PROVIDED MATERIAL -
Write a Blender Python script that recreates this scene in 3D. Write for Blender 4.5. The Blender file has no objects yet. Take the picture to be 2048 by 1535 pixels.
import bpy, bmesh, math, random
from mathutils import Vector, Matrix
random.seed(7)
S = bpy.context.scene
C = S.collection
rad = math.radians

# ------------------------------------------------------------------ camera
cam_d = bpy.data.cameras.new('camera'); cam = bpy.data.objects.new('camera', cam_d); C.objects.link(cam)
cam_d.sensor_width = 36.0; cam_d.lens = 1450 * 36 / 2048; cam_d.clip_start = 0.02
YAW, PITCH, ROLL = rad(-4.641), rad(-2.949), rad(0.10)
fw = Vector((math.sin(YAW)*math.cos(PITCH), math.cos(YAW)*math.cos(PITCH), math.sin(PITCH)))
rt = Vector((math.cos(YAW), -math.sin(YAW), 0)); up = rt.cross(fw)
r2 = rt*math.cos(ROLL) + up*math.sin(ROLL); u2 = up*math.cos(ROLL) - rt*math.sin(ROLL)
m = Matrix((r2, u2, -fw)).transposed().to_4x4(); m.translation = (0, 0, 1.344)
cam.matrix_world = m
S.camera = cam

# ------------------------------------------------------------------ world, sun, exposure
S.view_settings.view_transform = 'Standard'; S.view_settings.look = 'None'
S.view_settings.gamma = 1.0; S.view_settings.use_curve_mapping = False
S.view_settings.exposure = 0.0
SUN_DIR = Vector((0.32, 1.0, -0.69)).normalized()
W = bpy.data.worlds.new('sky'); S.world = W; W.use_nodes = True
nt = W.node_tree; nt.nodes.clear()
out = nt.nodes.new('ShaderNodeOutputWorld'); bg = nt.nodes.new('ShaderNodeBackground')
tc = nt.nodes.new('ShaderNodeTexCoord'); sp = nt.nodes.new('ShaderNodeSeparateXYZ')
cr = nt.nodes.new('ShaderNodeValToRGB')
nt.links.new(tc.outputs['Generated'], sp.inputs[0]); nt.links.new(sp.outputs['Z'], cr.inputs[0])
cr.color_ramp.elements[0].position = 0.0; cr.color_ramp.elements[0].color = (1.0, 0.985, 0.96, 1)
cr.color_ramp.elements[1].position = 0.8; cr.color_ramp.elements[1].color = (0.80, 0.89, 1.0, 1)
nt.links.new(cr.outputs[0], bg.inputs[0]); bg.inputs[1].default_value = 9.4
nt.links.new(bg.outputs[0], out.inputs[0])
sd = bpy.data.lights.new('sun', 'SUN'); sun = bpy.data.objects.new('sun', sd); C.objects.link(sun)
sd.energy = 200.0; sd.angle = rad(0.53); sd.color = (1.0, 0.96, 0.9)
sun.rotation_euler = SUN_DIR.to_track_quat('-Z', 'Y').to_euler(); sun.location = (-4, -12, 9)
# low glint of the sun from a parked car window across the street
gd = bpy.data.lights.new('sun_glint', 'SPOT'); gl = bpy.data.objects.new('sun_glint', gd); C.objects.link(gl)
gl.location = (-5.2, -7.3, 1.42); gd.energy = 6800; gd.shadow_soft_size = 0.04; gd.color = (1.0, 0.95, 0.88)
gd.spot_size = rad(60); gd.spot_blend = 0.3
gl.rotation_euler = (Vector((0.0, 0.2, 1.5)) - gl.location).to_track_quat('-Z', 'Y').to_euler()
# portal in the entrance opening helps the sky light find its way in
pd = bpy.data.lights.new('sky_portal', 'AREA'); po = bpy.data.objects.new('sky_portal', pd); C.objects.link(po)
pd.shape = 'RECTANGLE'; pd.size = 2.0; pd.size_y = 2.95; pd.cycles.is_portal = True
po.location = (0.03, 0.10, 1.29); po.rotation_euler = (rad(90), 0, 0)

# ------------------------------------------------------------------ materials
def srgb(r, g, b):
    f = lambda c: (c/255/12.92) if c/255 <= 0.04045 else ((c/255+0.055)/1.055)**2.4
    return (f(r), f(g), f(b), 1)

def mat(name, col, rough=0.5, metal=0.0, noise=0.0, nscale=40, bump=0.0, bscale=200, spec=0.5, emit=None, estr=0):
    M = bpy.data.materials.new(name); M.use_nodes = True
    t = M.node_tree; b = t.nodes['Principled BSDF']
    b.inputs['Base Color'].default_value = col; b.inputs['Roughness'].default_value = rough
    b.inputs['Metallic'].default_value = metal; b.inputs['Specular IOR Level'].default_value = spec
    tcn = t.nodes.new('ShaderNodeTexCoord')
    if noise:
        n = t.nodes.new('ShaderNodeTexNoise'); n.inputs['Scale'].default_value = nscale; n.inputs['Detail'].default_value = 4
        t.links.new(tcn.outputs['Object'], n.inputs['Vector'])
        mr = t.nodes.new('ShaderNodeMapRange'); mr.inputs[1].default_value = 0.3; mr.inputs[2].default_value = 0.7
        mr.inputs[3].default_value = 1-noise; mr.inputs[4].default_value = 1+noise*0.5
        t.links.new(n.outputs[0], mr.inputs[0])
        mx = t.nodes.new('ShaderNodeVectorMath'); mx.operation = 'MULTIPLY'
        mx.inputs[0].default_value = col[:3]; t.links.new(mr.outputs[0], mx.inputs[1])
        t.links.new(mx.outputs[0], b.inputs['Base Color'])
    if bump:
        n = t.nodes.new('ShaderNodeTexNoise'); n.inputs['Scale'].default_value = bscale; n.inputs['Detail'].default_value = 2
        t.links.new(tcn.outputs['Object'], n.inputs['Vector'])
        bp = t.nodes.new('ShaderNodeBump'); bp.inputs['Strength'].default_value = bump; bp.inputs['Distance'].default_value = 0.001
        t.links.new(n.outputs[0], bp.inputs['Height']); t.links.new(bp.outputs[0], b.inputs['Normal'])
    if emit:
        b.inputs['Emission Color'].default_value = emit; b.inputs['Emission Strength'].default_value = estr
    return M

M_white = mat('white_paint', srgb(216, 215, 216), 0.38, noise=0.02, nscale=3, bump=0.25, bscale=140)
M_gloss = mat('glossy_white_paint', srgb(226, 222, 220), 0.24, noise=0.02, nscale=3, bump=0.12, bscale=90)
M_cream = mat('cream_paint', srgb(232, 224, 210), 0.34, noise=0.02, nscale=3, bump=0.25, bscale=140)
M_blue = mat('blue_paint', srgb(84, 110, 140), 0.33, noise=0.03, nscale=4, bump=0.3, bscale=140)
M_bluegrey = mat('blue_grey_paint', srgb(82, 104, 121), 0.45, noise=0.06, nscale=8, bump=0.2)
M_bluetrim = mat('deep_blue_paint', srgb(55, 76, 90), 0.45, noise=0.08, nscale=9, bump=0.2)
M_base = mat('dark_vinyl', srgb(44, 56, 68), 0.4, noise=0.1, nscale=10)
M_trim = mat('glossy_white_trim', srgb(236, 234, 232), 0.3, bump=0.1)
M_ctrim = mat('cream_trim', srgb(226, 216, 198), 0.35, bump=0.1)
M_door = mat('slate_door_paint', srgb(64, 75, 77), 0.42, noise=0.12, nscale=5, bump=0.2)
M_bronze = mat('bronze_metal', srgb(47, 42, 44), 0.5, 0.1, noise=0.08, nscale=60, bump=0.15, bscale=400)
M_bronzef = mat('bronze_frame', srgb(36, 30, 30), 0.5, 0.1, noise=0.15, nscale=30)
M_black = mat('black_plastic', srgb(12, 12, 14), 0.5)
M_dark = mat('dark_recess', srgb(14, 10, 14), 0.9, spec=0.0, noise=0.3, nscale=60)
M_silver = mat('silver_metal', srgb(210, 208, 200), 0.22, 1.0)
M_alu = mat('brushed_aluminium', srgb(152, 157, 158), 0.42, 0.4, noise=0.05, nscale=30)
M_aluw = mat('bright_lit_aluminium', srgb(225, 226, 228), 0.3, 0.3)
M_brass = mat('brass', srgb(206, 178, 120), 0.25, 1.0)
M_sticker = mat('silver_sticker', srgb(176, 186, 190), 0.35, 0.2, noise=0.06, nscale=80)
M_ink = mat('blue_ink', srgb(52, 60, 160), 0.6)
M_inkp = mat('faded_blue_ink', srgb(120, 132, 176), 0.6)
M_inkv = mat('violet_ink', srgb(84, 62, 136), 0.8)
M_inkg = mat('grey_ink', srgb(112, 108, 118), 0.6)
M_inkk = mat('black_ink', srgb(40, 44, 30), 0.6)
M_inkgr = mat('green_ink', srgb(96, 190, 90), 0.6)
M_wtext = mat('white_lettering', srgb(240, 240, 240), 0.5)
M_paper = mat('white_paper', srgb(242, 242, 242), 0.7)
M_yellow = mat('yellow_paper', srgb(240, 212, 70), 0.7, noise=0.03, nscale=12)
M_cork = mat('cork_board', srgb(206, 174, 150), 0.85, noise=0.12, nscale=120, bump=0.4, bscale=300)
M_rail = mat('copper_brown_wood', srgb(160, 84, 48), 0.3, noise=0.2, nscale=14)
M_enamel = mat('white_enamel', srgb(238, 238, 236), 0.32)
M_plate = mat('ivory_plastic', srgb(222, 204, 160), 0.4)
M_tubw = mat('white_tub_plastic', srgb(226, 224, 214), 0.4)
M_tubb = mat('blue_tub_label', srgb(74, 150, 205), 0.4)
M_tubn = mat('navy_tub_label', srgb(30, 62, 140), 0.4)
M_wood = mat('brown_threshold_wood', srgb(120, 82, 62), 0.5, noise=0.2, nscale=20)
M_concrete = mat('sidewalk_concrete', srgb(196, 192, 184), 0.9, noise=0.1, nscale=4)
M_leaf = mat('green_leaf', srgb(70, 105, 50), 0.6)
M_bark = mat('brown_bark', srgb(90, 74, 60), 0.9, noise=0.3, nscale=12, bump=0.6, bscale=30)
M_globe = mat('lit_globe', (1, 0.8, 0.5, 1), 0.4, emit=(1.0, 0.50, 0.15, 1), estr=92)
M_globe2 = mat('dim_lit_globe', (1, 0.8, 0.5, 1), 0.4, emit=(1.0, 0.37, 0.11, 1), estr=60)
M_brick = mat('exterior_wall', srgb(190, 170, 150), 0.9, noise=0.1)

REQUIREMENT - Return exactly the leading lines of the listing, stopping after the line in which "rad = math.radians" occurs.

SOLUTION FOR THIS PROBLEM -
Write a Blender Python script that recreates this scene in 3D. Write for Blender 4.5. The Blender file has no objects yet. Take the picture to be 2048 by 1535 pixels.
import bpy, bmesh, math, random
from mathutils import Vector, Matrix
random.seed(7)
S = bpy.context.scene
C = S.collection
rad = math.radians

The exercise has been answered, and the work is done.